Citation

Charles “Rick” Chappell
Charles “Rick” Chappell

While being a leading researcher in the area of space physics, Rick Chappell has always recognized the importance of public understanding of science in general and in the research field of solar terrestrial research in particular.

Early in his NASA career he worked with the U.S. Space and Rocket Center to create a major exhibit for the museum about the solar-terrestrial system. Later, as mission scientist and active public spokesperson for the international Spacelab 1 mission, which conducted multiple space physics and aeronomy experiments, he led daily press conferences about the science results during the mission and subsequently did science commentary for CNN on other Spacelab missions.

Rick later became a visiting scholar at Vanderbilt University in 1996 in order to conduct a study on the interaction between the science community and the media. Together with science journalist Jim Hartz, he coauthored the book Worlds Apart, which made recommendations to improve the science-media interaction and effectiveness. The results were presented at multiple panel discussions at many universities, on C-SPAN, and in interviews on NPR’s Science Fridays show.

He joined Vanderbilt as a research professor of physics and worked with multiple departments to create an interdisciplinary major in the communication of science and technology that for more than 10 years has been producing graduates who work at the interface between science and the public.

Chappell became the director of the Vanderbilt Dyer Observatory in 2003, and he led a renovation of the observatory to make it an outreach facility for science and exploration for K–12 students and the public. He created summer space camps for middle school students where students learned about space science and built satellite mock-ups.

Rick also developed a partnership between Vanderbilt and Nashville Public Television in 2010 to create television shows about science, technology, engineering, and mathematics (STEM) explorers. These programs were designed for middle school and high school students as well as adults.

In summary, Rick Chappell has worked diligently and effectively in space physics and aeronomy education and public outreach for 4 decades and is most deserving of the 2015 Richard Carrington Award.

—Edgar A. Bering, University of Houston, Houston, Texas

Response

I want to give my sincere thanks to the Space Physics and Aeronomy section of the American Geophysical Union for selecting me for the Richard Carrington Award. Through its recognition, this award reminds all of us about one of our important roles as explorers—the role of communicating to the public what we have learned and the adventures that we have lived. Our intense curiosity about the space environment around us drives us continuously to learn new things. In so doing, our interest in learning can cause us to forget about “reporting to our stockholders,” whose support has enabled us to explore.

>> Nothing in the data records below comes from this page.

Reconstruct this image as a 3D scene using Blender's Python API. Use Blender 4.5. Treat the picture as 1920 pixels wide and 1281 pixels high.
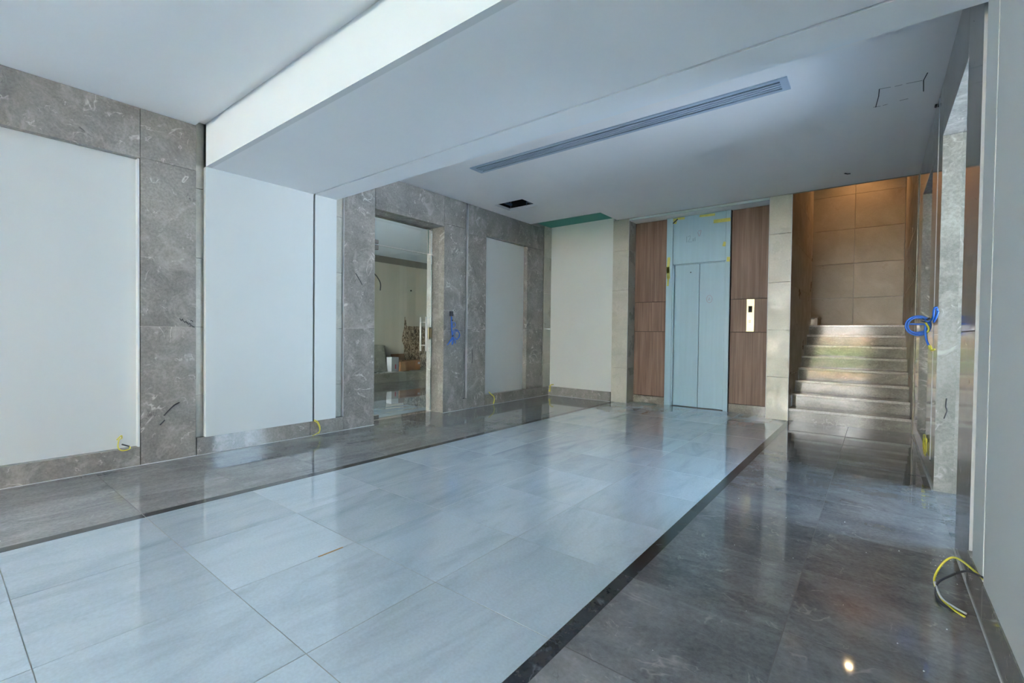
import bpy, bmesh, math, random
from mathutils import Vector, Matrix
random.seed(4)
S = 0.72                      # plan units below are 0.72 m; every helper converts to metres
SC = bpy.context.scene
COL = SC.collection
for o in list(bpy.data.objects): bpy.data.objects.remove(o)

# ------------------------------------------------------------------ camera
yaw, pitch, roll, FPX = 0.6661, -0.0173, 0.012, 869.9
cy, sy, cp, sp = math.cos(yaw), math.sin(yaw), math.cos(pitch), math.sin(pitch)
fw = Vector((-sy*cp, cy*cp, sp)); rt = Vector((cy, sy, 0)); up = rt.cross(fw)
c_, s_ = math.cos(roll), math.sin(roll)
R1 = rt*c_ + up*s_; U1 = up*c_ - rt*s_
cam = bpy.data.cameras.new('camera'); co = bpy.data.objects.new('camera', cam); COL.objects.link(co)
M = Matrix((R1, U1, -fw)).transposed().to_4x4(); M.translation = Vector((0, 0, 1.5*S)); co.matrix_world = M
cam.sensor_fit = 'HORIZONTAL'; cam.sensor_width = 36; cam.lens = 36*FPX/1920; cam.clip_start = 0.02; cam.clip_end = 300
SC.camera = co

# ------------------------------------------------------------------ world, sun, exposure
W = bpy.data.worlds.new('sky'); SC.world = W; W.use_nodes = True
nt = W.node_tree; nt.nodes.clear()
wo = nt.nodes.new('ShaderNodeOutputWorld'); bg = nt.nodes.new('ShaderNodeBackground')
tc = nt.nodes.new('ShaderNodeTexCoord'); sx = nt.nodes.new('ShaderNodeSeparateXYZ'); cr = nt.nodes.new('ShaderNodeValToRGB')
nt.links.new(tc.outputs['Generated'], sx.inputs[0]); nt.links.new(sx.outputs['Z'], cr.inputs[0])
cr.color_ramp.elements[0].position = 0.0; cr.color_ramp.elements[0].color = (0.58, 0.82, 1.0, 1)
cr.color_ramp.elements[1].position = 0.8; cr.color_ramp.elements[1].color = (0.34, 0.62, 1.0, 1)
nt.links.new(cr.outputs[0], bg.inputs[0]); bg.inputs[1].default_value = 6.5
nt.links.new(bg.outputs[0], wo.inputs[0])
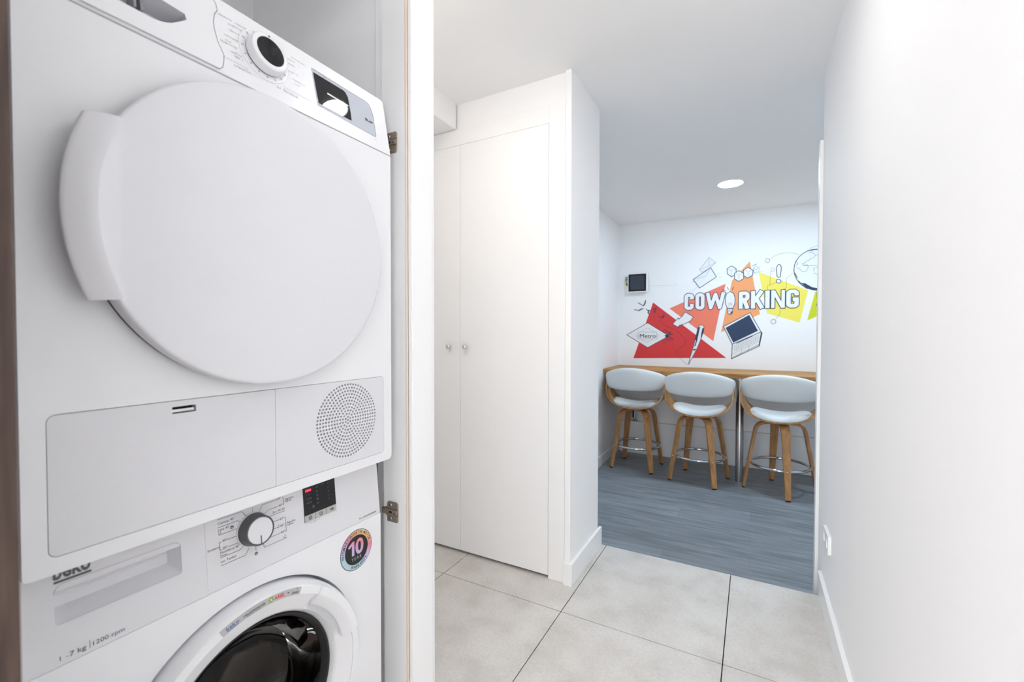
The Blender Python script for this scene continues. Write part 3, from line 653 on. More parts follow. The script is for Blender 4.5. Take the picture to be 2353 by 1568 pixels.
# drum behind the glass
nd, ld, bdm = nodes(DRUM)
tc = nd.new('ShaderNodeTexCoord'); vo = nd.new('ShaderNodeTexVoronoi'); vo.inputs['Scale'].default_value = 42; bu = nd.new('ShaderNodeBump'); bu.inputs['Strength'].default_value = .7; bu.inputs['Distance'].default_value = .006
ld.new(tc.outputs['Object'], vo.inputs['Vector']); ld.new(vo.outputs['Distance'], bu.inputs['Height']); ld.new(bu.outputs['Normal'], bdm.inputs['Normal'])
obj('door_gasket', MB().lathe(W_, [(.152, -.026), (.158, -.034), (.162, -.05), (.155, -.058), (.160, -.064), (.20, -.066)], 64), DGREY, wm)
drum = obj('drum', MB().lathe(W_, [(.165, -.07), (.235, -.085), (.238, -.10), (.238, -.40), (.225, -.42), (0, -.43)], 96), DRUM, wm)
for k in range(3):
    a = R(100 + 120 * k); ca, sa = math.cos(a), math.sin(a)
    rows = []
    for c_ in (-.11, -.16, -.25, -.34, -.39):
        wv = .024 if c_ in (-.11, -.39) else .034
        rows.append([W_((.237 - q) * ca - s_ * wv * sa, (.237 - q) * sa + s_ * wv * ca, c_) for q, s_ in ((0, -1), (.025, -.6), (.048, -.25), (.052, 0), (.048, .25), (.025, .6), (0, 1))])
    obj('drum_paddle', MB().sweep(rows), DRUM, drum)

# ------------------------------------------------------------------ hinge plates and the open cupboard door
def hinge_plate(z, label):
    H = Fr((-.7865, .82, z), (1, 0, 0), (0, 0, 1), (0, -1, 0))
    t = thing('hinge_plate', label, 'hinge plate', (-.7865, .82, z), 'hinge plates on the laundry lining board')
    out = [(-.018, -.0255), (.014, -.0255), (.0185, -.021), (.0185, .021), (.014, .0255), (-.014, .0255), (-.018, .021), (-.0185, .013), (-.024, .009), (-.034, .008), (-.037, .004), (-.037, -.004), (-.034, -.008), (-.024, -.009), (-.0185, -.013)]
    pl = obj('plate', MB().prism(H, out, .0002, .0022), BRONZE, t, bevel=.0006)
    obj('arm_seat', MB().prism(H, rrect(-.032, .016, -.006, .006, .0015), .002, .0065, [rrect(-.010, .002, -.003, .003, .001)]).prism(H, rrect(.006, .0175, -.0245, -.0085, .002), .002, .0040).prism(H, rrect(.006, .0175, .0085, .0245, .002), .002, .0040), BRONZE, t, bevel=.0007)
    obj('slot', MB().prism(H, rrect(-.0095, .0015, -.0028, .0028, .001), .002, .0030).prism(H, rrect(.007, .0125, -.0032, -.001, .0005), .0055, .0067), RUBBER, t)
    for s_ in (-1, 1):
        S = Fr(H(-.006, s_ * .0165, .002), H.u, H.v, H.w)
        sc = obj('screw', MB().lathe(S, [(.0042, 0), (.0042, .001), (.0033, .0020), (0, .0022)], 20), CHROME, t)
        obj('screw_slot', MB().line(S, [(-.0022, -.0022), (.0022, .0022)], .0009, .0024).line(S, [(-.0022, .0022), (.0022, -.0022)], .0009, .0025), RUBBER, sc)
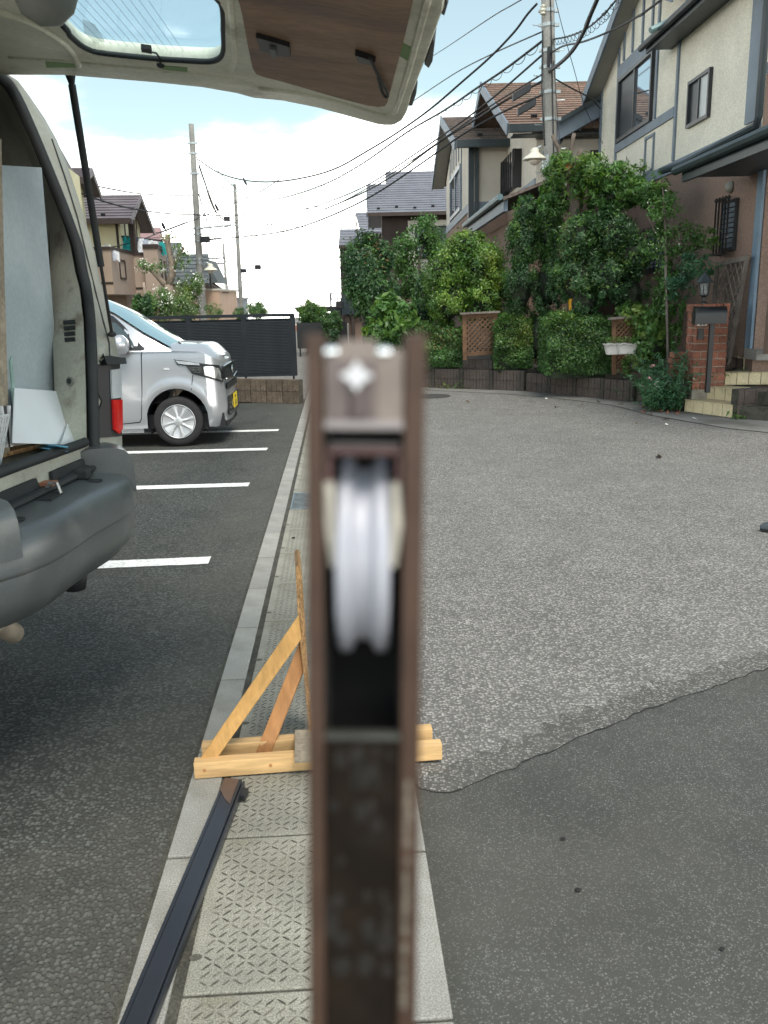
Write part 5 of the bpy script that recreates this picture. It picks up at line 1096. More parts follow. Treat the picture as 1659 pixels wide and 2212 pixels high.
# ---------------------------------------------------------------- MARK:POLES
M['pole'] = mat('pole_concrete', (0.27, 0.265, 0.245), 0.85, 0.12, 2, fine=.12, fscale=40, col2=(0.20, 0.19, 0.17), c2amt=.4, c2scale=1.2)
M['galv'] = mat('galvanised', (0.38, 0.42, 0.43), 0.45, 0.15, 6, metal=.6)
M['cable'] = mat('cable_black', (0.012, 0.014, 0.018), 0.6, 0.2, 5)
M['lampw'] = mat('enamel_cream', (0.62, 0.60, 0.50), 0.45, 0.06, 5)
def upole(label, xt, yt, xb, yb, Y, ztop, r0, r1, bands, fittings=True):
    tpt, bt = at(xt, yt, Y), at(xb, yb, Y); d = (tpt - bt); f = lambda z: bt + d * ((z - bt.z) / d.z)
    b0 = f(0); top = f(ztop); t = thing('utility_pole', b0, label, 'utility pole')
    MB().tube([b0, f(ztop / 2), top], [r1, (r0 + r1) / 2, r0], 14).build('shaft', M['pole'], t, smooth=40)
    for z in [q for q in bands if q < ztop - .3]:
        r = r1 + (r0 - r1) * z / ztop
        MB().tube([f(z - .03), f(z + .03)], r + .012, 14).build('band', M['galv'], t, smooth=40)
        if fittings: MB().box(f(z) + V((r + .04, -.03, 0)), (.09, .05, .06)).box(f(z) + V((-r - .03, -.02, 0)), (.07, .05, .05)).build('clamp', M['galv'], t)
    k = 0
    z = 2.2
    while z < ztop - .4:
        r = r1 + (r0 - r1) * z / ztop; s = 1 if k % 2 else -1
        MB().tube([f(z) + V((s * r * .9, 0, 0)), f(z) + V((s * (r + .17), -.02, 0)), f(z) + V((s * (r + .175), -.02, .025))], .009, 5).build('step_bolt', M['galv'], t); z += .45; k += 1
    return t, f
PR, fR = upole('nearest concrete utility pole in front of the grey stucco house', 1183, 0, 1190, 380, 18.5, 9.6, .118, .145, [3.55, 4.1, 5.0, 5.5, 5.95, 6.25, 6.7, 6.95, 7.35])
PA, fA = upole('tallest left concrete utility pole, standing behind the black fence', 413, 268, 438, 682, 34, at(413, 268, 34).z, .095, .165, [8.3, 7.9, 7.35, 7.0, 6.3, 4.35, 4.15, 3.9, 3.25, 3.1, 2.5])
PB, fB = upole('middle concrete utility pole right of the tall left pole', 507, 398, 522, 684, 56, at(507, 398, 56).z, .095, .165, [8.3, 6.3, 5.9, 5.3, 3.2, 2.9, 2.6], True)
PC, fC = upole('short distant utility pole between the two larger left poles', 482, 525, 494, 684, 85, at(482, 525, 85).z, .10, .18, [6.2, 4.5, 3.0], True)
upole('farthest tiny utility pole on the horizon behind the oleander', 561, 655, 563, 690, 150, at(561, 655, 150).z, .10, .18, [], False)
for z in (4.35, 3.9): MB().slab(fA(z) + V((.1, -.14, -.03)), (1.25 if z > 4 else .85, -.3, .06), (0, .06, 0), (0, 0, .06)).build('crossarm', M['galv'], PA)
for z in (3.25, 3.05): MB().slab(fA(z) + V((.1, -.14, -.03)), (.9, -.2, .0), (0, .06, 0), (0, 0, .06)).build('crossarm', M['galv'], PA)
MB().box(at(443, 517, 33.7), (.35, .2, .22)).build('junction_box', M['black'], PA)
MB().box(fR(6.1) + V((-.03, -.16, 0)), (.06, .08, .35)).build('cable_clamp', M['cable'], PR)
MB().tube([fR(7.4) + V((.03, -.135, 0)), fR(3.3) + V((.04, -.15, 0))], .012, 5).build('riser_cable', M['cable'], PR)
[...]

We are all explorers, although many of us do not think of ourselves in this way. As young students, we remember reading about explorers in history class, not in science class. Explorers were people who went to places where others had never been before. In reality, explorers are people who learn things that have never been known before, such as understanding the solar-terrestrial environment. We have been given the privilege of spending our lives as explorers.

We all must take the time to tell our stories of exploration and to communicate our discoveries effectively to the public. We must work with the wonderful teachers who inspire the explorers of tomorrow. We must be accessible mentors for students of all ages so that they can feel our enthusiasm and begin to think that they can and they will become explorers. We must share the thrill of discovery and the great adventure of exploration in order to give back to those who have given to us.

The programs that I have worked to create have all been directed toward communicating our stories of exploration and the knowledge of discovery to our stockholders and to the student explorers of tomorrow.

In accepting this award, I want to thank all of the people whom I have been so fortunate to work with during my life in space exploration. They all follow the NASA mindset that there is nothing we cannot do; we just have to figure out how to do it.

—Rick Chappell, Vanderbilt University, Nashville, Tenn.

Citation: AGU (2015), Chappell receives 2015 Space Physics and Aeronomy Richard Carrington Award, Eos, 96, doi:10.1029/2015EO036205. Published on 30 September 2015.